This should be a fun one.

Max Aquino/Sounder at Heart

There’s no reason to pretend otherwise, the Seattle Sounders will be underdogs on Tuesday. Los Angeles FC has set the MLS record for points in a season, goal-difference and boasts possibly the best player in league history at near his peak in Carlos Vela. But they also aren’t an unstoppable machine. Here’s what we’re expecting to see:

Scenes in the stands

Look, we get it. You’re tired of hearing about how great of atmosphere LAFC and the 3252 have created at Banc of California Stadium. But seriously, it’s going to be pretty great on Tuesday. While Los Angeles sports fans have a well-earned reputation for being more about going to games to people watch more than creating a bonafide atmosphere, it does seem like LAFC have bucked that trend. Whatever is going on in the rest of the stadium, the supporters’ section is a legit spectacle. Regardless of the hype around El Trafico, this is the most important match to have been played in Southern California since the LA Galaxy hosted MLS Cup in 2014. The visiting section for Sounders fans should be a couple-hundred strong as well, which will only help. I fully expect this match to live up to the hype and badly wish I could be there to see it. - Jeremiah

Physicality and fouls in the midfield

Lodeiro, Roldan and Svensson will have their hands full when they square up against LAFC’s midfield trio, especially if Mark Anthony-Kaye is available. While LAFC isn’t generally a team that commits a lot of fouls, their preferred midfield of Eduard Atuesta, Latif Blessing and Mark Anthony Kaye are all in the top-25 in the league for fouls committed. I wouldn’t call Seattle’s midfield soft by any means, but they have struggled at times when the opponent opts to break up their rhythm through physical play. They did well in spite of the physicality against RSL, though, which could provide a path through LAFC’s midfield as well. - Tim

Jordan Morris in 1 v 1s

LAFC, not unlike the Sounders, like to cause trouble by creating overloads when their fullbacks push forward to support the attack. When they lose the ball in the attack they re-press to prevent their opponent from getting into their offense. When the Sounders are able to win the ball off of LAFC’s attackers there’s the opportunity to play Morris into space so that he can then run at centerbacks in wide areas with the ball at his feet, whether that’s off of balls over the top, through balls, or quickly taken free kicks. - Tim

Goals, goals, goals

LAFC led the league in goals this season by almost 0.65 goals per game.
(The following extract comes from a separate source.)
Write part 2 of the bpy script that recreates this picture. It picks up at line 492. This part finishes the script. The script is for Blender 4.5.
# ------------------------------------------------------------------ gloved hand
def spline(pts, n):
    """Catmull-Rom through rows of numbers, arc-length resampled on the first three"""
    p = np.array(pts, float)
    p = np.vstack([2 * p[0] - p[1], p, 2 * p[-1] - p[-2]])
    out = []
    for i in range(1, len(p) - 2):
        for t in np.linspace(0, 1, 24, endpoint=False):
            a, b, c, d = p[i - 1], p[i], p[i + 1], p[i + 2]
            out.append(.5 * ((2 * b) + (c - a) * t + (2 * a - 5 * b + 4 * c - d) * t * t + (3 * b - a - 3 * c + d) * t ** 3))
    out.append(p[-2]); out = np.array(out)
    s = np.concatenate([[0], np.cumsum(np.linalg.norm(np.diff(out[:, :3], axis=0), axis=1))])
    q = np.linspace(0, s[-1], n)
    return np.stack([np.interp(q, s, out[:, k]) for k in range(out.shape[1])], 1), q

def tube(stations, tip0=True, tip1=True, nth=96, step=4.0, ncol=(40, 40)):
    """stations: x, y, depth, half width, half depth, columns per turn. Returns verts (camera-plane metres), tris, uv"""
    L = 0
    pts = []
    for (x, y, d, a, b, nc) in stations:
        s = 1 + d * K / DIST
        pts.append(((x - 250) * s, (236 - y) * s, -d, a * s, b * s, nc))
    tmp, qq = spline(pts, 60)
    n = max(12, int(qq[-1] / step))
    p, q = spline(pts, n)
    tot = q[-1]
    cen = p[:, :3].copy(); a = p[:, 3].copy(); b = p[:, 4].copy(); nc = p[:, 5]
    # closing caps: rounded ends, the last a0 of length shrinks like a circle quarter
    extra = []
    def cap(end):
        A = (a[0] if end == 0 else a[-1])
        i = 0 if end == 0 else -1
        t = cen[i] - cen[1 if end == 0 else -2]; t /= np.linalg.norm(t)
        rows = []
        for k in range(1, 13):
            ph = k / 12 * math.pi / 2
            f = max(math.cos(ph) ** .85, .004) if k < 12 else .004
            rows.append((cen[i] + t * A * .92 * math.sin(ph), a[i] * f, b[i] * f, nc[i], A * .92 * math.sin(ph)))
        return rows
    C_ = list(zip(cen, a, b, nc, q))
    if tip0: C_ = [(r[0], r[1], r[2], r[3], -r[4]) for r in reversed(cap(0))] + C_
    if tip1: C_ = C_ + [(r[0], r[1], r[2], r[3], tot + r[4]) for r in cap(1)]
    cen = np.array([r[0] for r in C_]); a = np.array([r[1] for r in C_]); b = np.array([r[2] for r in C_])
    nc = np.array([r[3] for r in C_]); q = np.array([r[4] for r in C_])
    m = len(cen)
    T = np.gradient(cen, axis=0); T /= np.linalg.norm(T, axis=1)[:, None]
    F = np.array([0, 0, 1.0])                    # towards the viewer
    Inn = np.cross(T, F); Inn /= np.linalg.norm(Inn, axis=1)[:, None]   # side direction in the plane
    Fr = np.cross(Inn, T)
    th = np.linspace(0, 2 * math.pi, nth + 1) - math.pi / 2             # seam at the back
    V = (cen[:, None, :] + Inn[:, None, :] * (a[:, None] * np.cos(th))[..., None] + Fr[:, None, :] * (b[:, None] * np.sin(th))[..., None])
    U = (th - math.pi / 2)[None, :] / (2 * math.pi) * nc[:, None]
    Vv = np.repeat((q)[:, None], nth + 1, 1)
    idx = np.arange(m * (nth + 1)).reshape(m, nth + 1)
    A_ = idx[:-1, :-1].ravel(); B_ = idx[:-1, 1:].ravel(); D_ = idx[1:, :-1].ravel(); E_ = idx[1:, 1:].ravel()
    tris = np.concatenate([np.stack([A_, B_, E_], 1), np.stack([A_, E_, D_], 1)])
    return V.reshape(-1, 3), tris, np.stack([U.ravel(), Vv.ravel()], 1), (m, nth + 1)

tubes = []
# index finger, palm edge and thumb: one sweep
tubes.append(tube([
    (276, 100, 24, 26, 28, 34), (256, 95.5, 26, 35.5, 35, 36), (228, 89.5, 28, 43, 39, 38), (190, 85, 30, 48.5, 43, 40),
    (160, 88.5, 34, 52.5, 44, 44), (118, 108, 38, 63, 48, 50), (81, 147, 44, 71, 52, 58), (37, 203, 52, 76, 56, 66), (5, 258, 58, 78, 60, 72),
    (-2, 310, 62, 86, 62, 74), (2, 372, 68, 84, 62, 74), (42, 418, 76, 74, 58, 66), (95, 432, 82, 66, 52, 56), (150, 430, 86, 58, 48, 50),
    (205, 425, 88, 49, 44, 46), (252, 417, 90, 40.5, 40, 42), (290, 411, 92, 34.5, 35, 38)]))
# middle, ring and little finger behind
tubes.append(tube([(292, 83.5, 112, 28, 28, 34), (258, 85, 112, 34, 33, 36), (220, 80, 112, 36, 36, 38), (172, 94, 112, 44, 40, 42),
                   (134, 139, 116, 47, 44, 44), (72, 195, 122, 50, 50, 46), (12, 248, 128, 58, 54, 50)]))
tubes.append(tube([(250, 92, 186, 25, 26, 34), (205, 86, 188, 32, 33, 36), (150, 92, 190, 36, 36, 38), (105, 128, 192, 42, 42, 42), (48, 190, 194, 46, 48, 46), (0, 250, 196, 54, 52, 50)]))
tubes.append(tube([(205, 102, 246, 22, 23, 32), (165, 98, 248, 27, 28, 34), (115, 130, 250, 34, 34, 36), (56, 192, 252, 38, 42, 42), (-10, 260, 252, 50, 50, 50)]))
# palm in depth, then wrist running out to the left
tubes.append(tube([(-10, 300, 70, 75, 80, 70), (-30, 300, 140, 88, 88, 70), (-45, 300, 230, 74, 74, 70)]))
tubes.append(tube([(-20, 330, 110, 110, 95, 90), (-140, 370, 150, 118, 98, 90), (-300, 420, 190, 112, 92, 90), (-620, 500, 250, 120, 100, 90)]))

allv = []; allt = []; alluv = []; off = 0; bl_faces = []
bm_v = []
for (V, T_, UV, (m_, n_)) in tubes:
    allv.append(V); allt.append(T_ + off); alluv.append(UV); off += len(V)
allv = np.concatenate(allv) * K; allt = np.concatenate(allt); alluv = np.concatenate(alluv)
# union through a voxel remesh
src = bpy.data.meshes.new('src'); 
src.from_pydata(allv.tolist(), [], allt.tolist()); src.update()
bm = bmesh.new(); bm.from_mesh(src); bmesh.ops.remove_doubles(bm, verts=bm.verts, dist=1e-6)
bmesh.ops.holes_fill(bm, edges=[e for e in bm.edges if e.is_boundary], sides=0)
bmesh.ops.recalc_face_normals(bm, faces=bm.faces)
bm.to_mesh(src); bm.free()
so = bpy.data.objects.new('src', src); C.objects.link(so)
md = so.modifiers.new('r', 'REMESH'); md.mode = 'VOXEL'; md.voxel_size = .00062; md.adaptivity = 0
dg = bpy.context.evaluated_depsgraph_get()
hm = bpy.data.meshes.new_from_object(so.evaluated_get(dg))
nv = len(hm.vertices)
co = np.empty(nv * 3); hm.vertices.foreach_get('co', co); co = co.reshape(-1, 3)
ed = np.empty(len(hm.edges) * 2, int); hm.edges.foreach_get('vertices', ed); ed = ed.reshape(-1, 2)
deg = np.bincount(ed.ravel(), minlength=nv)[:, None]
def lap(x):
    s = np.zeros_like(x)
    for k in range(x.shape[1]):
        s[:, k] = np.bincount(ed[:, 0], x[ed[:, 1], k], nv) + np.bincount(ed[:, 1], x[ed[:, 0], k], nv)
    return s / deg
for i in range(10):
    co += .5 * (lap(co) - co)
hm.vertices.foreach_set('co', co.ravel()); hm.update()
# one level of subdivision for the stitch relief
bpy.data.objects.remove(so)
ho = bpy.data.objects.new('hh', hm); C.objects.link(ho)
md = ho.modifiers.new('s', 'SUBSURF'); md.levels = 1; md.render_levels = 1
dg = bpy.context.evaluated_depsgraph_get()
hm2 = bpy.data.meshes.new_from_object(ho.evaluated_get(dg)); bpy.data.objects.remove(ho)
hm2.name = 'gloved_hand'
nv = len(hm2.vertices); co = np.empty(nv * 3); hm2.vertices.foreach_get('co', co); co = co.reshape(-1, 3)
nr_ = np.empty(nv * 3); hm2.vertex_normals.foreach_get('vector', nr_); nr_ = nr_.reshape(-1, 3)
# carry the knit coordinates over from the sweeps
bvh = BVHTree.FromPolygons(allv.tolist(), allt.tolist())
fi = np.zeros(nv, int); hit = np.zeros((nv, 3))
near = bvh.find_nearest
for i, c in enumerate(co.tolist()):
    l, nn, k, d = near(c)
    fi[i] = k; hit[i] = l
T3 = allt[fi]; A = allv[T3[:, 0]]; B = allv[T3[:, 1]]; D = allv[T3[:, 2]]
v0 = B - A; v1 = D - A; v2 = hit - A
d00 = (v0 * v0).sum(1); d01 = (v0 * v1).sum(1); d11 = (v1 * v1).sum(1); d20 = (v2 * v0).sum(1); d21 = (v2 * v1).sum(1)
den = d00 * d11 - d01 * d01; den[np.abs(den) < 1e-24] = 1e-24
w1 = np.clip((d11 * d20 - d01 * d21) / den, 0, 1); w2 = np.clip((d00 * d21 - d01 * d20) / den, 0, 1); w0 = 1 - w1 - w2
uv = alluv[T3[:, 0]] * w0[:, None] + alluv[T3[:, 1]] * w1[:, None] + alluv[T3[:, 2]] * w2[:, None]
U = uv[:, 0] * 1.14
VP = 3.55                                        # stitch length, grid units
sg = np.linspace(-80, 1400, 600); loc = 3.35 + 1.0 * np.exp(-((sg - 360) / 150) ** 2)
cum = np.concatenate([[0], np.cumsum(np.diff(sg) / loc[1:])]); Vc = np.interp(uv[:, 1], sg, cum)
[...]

The Sounders haven’t been nearly as prolific this season, but in the playoffs so far they’ve been able to score goals and create chances at a pretty impressive rate. Both teams have multiple guys who can set their teammates up or score goals themselves, and they can both do it in a number of different ways. The defenses have both had their good moments, but we’ve also seen each side give up their share of goals in the playoffs so far. It might not necessarily be a shoot-out, but there will be goals. - Tim

Going for it

No part of me thinks Brian Schmetzer has any intention of simply trading punches with statistically the best team in MLS history. Especially on the road, this would be an almost indefensible decision. But I’ll be shocked if the Sounders simply sit in a low block and wait for a few chances to hit LAFC on the counter. While there are examples of teams finding success doing just that — and the Sounders kinda pulled it off in their home game earlier this year — it would be a mistake. For one, the Sounders just aren’t well-equipped to play this way and when they’ve managed to pull it off, it’s usually required a bit of good fortune. The Sounders are at their best when they play like they did against Real Salt Lake, more willing to sacrifice possession for attacking opportunities than sitting deep and looking for long balls over the top. That likely means lots of aggressive passing from the likes of Nicolas Lodeiro and Gustav Svensson; aggressive runs from the fullbacks and Cristian Roldan; and a willingness to challenge higher up the field from the centerbacks. It comes with risk, but it also offers the Sounders their best chance. - Jeremiah


There’s definitely a risk to using a lineup that hasn’t been used all year in the most important game of the season, but there’s also something poetic about returning to the attacking group we were all so excited about during the first six games.